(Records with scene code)
────────────────

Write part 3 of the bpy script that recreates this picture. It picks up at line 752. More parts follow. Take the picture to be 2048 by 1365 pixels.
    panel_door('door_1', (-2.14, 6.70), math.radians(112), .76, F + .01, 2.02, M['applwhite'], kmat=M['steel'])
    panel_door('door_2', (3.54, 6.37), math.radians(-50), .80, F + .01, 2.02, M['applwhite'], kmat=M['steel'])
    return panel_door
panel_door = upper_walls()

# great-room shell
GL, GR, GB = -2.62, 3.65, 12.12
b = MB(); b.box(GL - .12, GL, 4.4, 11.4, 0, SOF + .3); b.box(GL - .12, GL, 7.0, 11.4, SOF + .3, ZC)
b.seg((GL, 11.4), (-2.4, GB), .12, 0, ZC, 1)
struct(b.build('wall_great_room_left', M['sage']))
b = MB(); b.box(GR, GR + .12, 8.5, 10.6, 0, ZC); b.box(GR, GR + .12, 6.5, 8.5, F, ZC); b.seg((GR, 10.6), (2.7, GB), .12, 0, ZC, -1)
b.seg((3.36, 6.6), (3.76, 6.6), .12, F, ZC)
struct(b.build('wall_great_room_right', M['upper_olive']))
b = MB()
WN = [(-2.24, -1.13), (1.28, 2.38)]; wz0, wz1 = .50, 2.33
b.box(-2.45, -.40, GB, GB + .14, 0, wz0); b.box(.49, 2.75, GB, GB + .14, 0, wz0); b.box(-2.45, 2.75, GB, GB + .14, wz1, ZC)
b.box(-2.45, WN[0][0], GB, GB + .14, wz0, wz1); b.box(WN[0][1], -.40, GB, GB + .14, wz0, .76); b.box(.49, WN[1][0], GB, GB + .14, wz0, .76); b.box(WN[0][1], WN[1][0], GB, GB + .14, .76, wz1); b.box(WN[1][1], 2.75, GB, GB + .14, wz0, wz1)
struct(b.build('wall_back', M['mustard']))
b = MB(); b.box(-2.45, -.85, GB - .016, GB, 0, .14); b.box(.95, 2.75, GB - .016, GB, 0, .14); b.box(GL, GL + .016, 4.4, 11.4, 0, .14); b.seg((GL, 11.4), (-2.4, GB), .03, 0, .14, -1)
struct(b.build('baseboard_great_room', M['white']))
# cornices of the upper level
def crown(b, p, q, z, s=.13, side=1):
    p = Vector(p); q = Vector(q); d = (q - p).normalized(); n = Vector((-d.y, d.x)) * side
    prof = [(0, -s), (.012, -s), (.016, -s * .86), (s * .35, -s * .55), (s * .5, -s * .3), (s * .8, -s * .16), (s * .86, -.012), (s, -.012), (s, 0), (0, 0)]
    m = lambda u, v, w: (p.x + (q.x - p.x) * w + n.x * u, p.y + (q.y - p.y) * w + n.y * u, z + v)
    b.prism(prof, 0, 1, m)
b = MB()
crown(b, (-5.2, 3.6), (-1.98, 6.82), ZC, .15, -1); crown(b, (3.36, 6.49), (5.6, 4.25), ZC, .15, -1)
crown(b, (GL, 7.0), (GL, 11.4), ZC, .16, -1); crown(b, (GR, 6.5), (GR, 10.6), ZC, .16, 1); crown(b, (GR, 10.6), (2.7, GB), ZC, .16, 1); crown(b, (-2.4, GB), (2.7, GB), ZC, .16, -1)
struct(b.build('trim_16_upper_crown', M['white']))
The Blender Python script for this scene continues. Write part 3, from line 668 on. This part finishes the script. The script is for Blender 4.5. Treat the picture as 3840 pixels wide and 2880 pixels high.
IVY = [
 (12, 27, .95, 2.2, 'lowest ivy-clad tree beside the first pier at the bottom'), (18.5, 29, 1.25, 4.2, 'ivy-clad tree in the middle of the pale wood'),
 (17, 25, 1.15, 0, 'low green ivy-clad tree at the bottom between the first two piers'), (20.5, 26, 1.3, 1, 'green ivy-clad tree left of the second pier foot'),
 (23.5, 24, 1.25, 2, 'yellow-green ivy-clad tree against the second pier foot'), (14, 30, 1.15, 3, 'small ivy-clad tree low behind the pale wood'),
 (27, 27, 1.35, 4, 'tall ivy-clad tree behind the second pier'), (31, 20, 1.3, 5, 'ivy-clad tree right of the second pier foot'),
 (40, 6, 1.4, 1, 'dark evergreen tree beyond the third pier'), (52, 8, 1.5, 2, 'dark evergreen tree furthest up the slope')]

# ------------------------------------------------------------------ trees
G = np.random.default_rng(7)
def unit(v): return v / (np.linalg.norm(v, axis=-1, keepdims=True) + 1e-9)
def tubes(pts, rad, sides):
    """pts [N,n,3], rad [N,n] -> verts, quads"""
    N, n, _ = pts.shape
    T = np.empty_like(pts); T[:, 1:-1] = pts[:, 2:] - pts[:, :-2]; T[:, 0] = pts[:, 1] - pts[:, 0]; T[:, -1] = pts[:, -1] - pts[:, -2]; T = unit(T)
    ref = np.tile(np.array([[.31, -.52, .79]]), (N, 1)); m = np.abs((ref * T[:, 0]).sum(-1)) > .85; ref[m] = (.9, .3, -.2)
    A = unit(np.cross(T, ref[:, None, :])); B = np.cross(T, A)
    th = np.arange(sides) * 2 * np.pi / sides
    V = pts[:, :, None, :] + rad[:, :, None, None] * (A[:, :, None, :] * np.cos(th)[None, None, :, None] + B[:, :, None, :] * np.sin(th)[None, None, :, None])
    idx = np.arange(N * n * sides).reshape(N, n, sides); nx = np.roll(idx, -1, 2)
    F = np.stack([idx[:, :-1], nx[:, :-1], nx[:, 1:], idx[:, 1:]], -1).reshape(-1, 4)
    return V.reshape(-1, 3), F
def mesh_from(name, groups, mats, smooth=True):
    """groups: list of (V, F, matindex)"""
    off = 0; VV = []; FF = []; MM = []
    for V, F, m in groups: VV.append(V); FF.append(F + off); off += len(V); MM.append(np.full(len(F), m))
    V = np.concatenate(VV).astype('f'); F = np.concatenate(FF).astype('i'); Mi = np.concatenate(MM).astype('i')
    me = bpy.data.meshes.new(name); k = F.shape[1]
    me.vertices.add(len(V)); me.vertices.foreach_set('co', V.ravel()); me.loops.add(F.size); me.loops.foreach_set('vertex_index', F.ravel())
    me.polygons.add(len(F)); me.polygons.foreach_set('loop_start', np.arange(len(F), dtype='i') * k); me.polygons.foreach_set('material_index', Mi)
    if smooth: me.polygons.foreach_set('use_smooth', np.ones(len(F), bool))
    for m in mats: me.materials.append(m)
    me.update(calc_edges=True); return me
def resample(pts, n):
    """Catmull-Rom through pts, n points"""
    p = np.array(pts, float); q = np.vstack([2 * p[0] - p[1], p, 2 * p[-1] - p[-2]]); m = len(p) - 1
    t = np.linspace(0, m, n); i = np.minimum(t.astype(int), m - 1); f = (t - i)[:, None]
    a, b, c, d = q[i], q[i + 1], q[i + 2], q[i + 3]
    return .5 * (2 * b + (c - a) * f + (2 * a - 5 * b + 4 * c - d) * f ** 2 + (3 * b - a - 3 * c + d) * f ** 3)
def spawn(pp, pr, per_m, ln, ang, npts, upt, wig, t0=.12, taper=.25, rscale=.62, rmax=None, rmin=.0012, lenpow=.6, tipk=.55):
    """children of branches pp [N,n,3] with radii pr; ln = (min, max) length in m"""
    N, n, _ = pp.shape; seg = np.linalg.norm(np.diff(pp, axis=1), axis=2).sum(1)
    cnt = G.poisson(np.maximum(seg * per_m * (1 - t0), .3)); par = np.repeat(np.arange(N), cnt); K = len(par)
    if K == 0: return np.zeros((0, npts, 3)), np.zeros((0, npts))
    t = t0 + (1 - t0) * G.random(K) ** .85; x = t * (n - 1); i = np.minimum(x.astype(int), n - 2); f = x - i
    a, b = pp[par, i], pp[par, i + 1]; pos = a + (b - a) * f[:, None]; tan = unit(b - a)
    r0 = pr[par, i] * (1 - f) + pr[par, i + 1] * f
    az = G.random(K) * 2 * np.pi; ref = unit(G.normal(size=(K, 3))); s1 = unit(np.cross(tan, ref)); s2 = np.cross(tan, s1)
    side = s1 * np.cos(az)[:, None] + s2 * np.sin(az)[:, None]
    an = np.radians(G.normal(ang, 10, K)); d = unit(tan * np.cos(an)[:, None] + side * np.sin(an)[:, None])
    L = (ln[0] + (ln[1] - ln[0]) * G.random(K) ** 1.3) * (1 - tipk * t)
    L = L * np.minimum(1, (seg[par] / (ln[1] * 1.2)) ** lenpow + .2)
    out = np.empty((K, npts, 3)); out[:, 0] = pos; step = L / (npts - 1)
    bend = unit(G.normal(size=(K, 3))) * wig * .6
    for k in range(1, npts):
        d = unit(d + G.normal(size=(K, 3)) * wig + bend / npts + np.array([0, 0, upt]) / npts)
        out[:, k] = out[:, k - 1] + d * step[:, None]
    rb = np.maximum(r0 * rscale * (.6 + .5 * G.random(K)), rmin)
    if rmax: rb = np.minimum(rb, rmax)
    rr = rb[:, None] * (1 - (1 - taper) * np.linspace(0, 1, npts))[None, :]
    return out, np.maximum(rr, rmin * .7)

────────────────

Task objective | From the entries above, extract only the lines running from the one containing "The Blender Python" through the one containing "(40, 6, 1.4, 1, 'dark", inclusive.

Solution to the problem |
The Blender Python script for this scene continues. Write part 3, from line 668 on. This part finishes the script. The script is for Blender 4.5. Treat the picture as 3840 pixels wide and 2880 pixels high.
IVY = [
 (12, 27, .95, 2.2, 'lowest ivy-clad tree beside the first pier at the bottom'), (18.5, 29, 1.25, 4.2, 'ivy-clad tree in the middle of the pale wood'),
 (17, 25, 1.15, 0, 'low green ivy-clad tree at the bottom between the first two piers'), (20.5, 26, 1.3, 1, 'green ivy-clad tree left of the second pier foot'),
 (23.5, 24, 1.25, 2, 'yellow-green ivy-clad tree against the second pier foot'), (14, 30, 1.15, 3, 'small ivy-clad tree low behind the pale wood'),
 (27, 27, 1.35, 4, 'tall ivy-clad tree behind the second pier'), (31, 20, 1.3, 5, 'ivy-clad tree right of the second pier foot'),
 (40, 6, 1.4, 1, 'dark evergreen tree beyond the third pier'), (52, 8, 1.5, 2, 'dark evergreen tree furthest up the slope')]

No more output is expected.